An Nvidia statement said that the ‘Simultaneous Multi-projection’ which has the same acronym as a Scottish Member of Parliament allows Pascal-based GPUs to render multiple views from the same origin point with just one geometry pass.
This renders multiple views which would have required a pass for each projection. SMP can manage up to 16 views can be rendered in a single pass (or up to 32 projections in the case of rendering from two viewpoints for VR).
This makes it rather useful for VR because it can do what Nvidia calls ‘Lens Matched Shading’ and avoid rendering pixels which end up being discarded in the final view sent to the display in the VR headset after the distortion process.
Nvidia claims that SMP can yield “a 3x VR graphics performance improvement over previous generation GPUs”.

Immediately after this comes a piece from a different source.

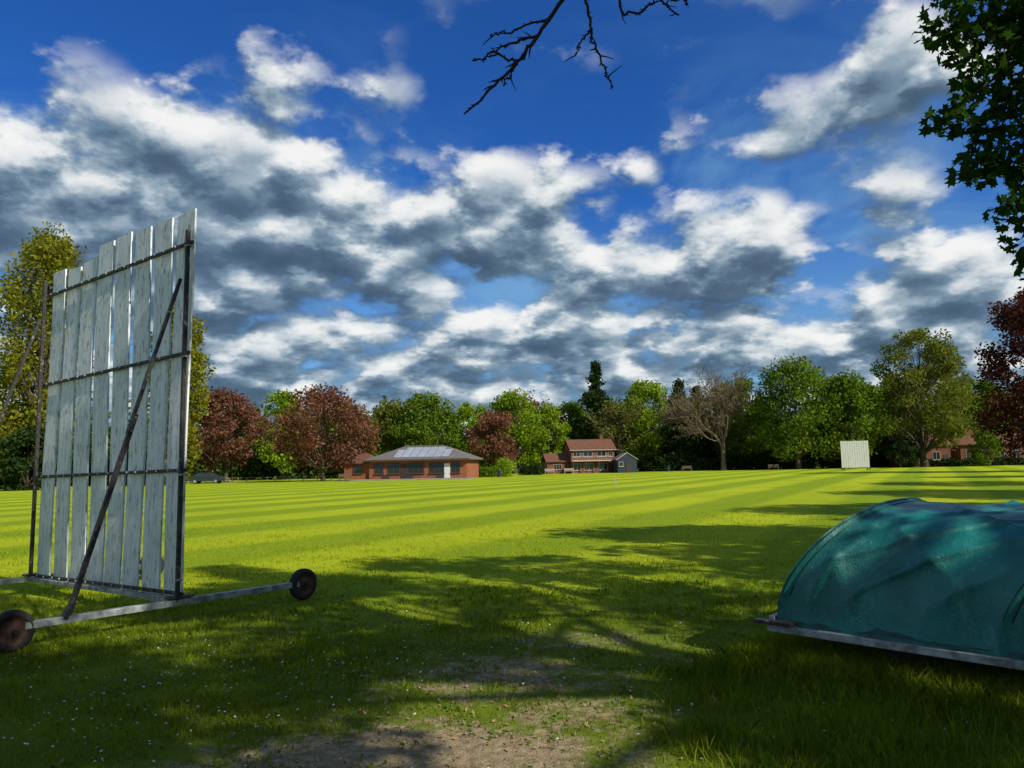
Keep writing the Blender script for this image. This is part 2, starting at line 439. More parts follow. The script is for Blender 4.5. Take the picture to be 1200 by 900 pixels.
ash.build('bare_ash_tree', [barkmat('bark_twig', (.06, .045, .04), 6)])

# ------------------------------------------------------------------ ground
DIRT = [(-.55, 4.35, 1.3, .6, 1.0), (-.15, 5.9, 1.0, .8, .68), (.55, 7.0, 1.0, .6, .55), (.35, 5.0, .7, .5, .65), (-1.7, 4.3, .7, .4, .5), (1.4, 6.2, .8, .4, .38)]
m, nt, out = newmat('grass_ground'); co = objco(nt)
sep = nt.nodes.new('ShaderNodeSeparateXYZ'); nt.links.new(co, sep.inputs[0]); X, Y = sep.outputs[0], sep.outputs[1]
sx = M(nt, 'ADD', M(nt, 'MULTIPLY', X, .87), M(nt, 'MULTIPLY', Y, -.49))
n_big = noise(nt, co, .12, 4, .6)
wob = M(nt, 'MULTIPLY', n_big, 1.4)
sn = M(nt, 'SINE', M(nt, 'MULTIPLY', M(nt, 'ADD', sx, wob), math.pi / 2.5))
stripe = sstep(nt, sn, -.55, .55)
n_mid = noise(nt, co, 1.3, 5, .65); n_fine = noise(nt, co, 14, 5, .75); n_vf = noise(nt, co, 70, 2, .8)
sfade = sstep(nt, M(nt, 'ADD', Y, M(nt, 'MULTIPLY', n_mid, 4.)), 8.5, 13.)
gA = (.43, .49, .014); gB = (.24, .33, .009)
lawn = mix(nt, stripe, gB, gA)
rough = mix(nt, sstep(nt, n_mid, .35, .65), (.075, .115, .008), (.15, .20, .012))  # near unstriped rough turf, its green also darkened to paint in shade
lawn = mix(nt, sfade, rough, lawn)
lawn = mix(nt, sstep(nt, n_big, .40, .70, 0, .5), lawn, (.18, .27, .010))
lawn = mix(nt, sstep(nt, n_mid, .5, .8, 0, .45), lawn, (.15, .22, .010))
lawn = mix(nt, sstep(nt, n_fine, .45, .75, 0, .5), lawn, (.10, .15, .010))
lawn = mix(nt, sstep(nt, n_vf, .55, .8, 0, .45), lawn, (.46, .46, .06))
q = None
for cx, cy, rx, ry, am in DIRT:
    vv = VMn(nt, 'MULTIPLY', VMn(nt, 'SUBTRACT', co, (cx, cy, 0)), (1 / rx, 1 / ry, 0))
    g = M(nt, 'EXPONENT', M(nt, 'MULTIPLY_ADD', VMn(nt, 'DOT_PRODUCT', vv, vv), -1., math.log(am))); q = g if q is None else M(nt, 'MAXIMUM', q, g)
dq = M(nt, 'ADD', q, M(nt, 'MULTIPLY', M(nt, 'SUBTRACT', noise(nt, co, 3.5, 7, .75), .5), 2.2))
dmask = sstep(nt, dq, .28, .78)
dirt = mix(nt, sstep(nt, n_fine, .3, .7), (.19, .135, .08), (.44, .34, .20))
dirt = mix(nt, sstep(nt, n_vf, .55, .75, 0, .6), dirt, (.56, .46, .29))
base = mix(nt, dmask, lawn, dirt)
hb = M(nt, 'ADD', M(nt, 'MULTIPLY', n_fine, .5), M(nt, 'ADD', M(nt, 'MULTIPLY', n_vf, .5), n_mid))
prin(nt, out, base, .95, 0, bump(nt, hb, .8, .05), .1)
MG = m
S = 2500
poly('ground', [(-S, -300, 0), (S, -300, 0), (S, S, 0), (-S, S, 0)], [(0, 1, 2, 3)], MG)

# ------------------------------------------------------------------ grass blades
def dirtq(x, y):
    q = np.zeros_like(x)
    for cx, cy, rx, ry, am in DIRT: q = np.maximum(q, am * np.exp(-((x - cx) / rx) ** 2 - ((y - cy) / ry) ** 2))
    return q
def blades(name, x, y, h, w, mats, midx=None):
    n = len(x); th = rng.uniform(0, 2 * np.pi, n); ld = rng.uniform(0, 2 * np.pi, n); la = h * rng.uniform(.1, .9, n)
    b = np.c_[np.cos(th) * w / 2, np.sin(th) * w / 2, np.zeros(n)]; c = np.c_[x, y, np.zeros(n)]
    l = np.c_[np.cos(ld) * la, np.sin(ld) * la, h]
    mid = c + l * np.array([.42, .42, .62])
    V = np.stack([c - b, c + b, mid + b * .7, c + l, mid - b * .7], 1).reshape(-1, 3)
    return fast_mesh(name, V, np.arange(5 * n).reshape(n, 5), mats, midx)
L_grass_shaded = leafmat('grass_blades_shaded', (.045, .085, .006), (.125, .195, .010), (.30, .35, .022), .35, 1.1)  # near blades: shade is put into the colour as a darker green
L_mown_lit = leafmat('grass_blades_mown_lit', (.16, .235, .008), (.30, .37, .012), (.46, .50, .03), .35, .8)  # mown blades further out: brighter copy, sunlight painted into the green
N = 310000
y = 3.2 * (24 / 3.2) ** rng.uniform(0, 1, N); x = rng.uniform(-1, 1, N) * (.80 * y + .8)
vn = np.zeros(N)
for fx, fy, ph in ((9.1, 3, 0), (-4, 11.3, 1), (17, -8, 2), (6.5, 15, 3), (23, 19, 4), (-13, 5, 5), (31, -22, 6)): vn += np.sin(x * fx + y * fy + ph + 1.3 * np.sin(x * fy * .4))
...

But Nvidia’s next goal will be to get developers to build the tech into VR games. Take-up is pretty thin on the ground at the moment, but when it is integrated into the Unreal Engine and Unity things should take off. They are the biggest game engines used to create VR content.
SMP is supported by all of Nvidia’s 10-series GPUs, including the newly announced GTX 1060 although it is not clear at this point when we will see it.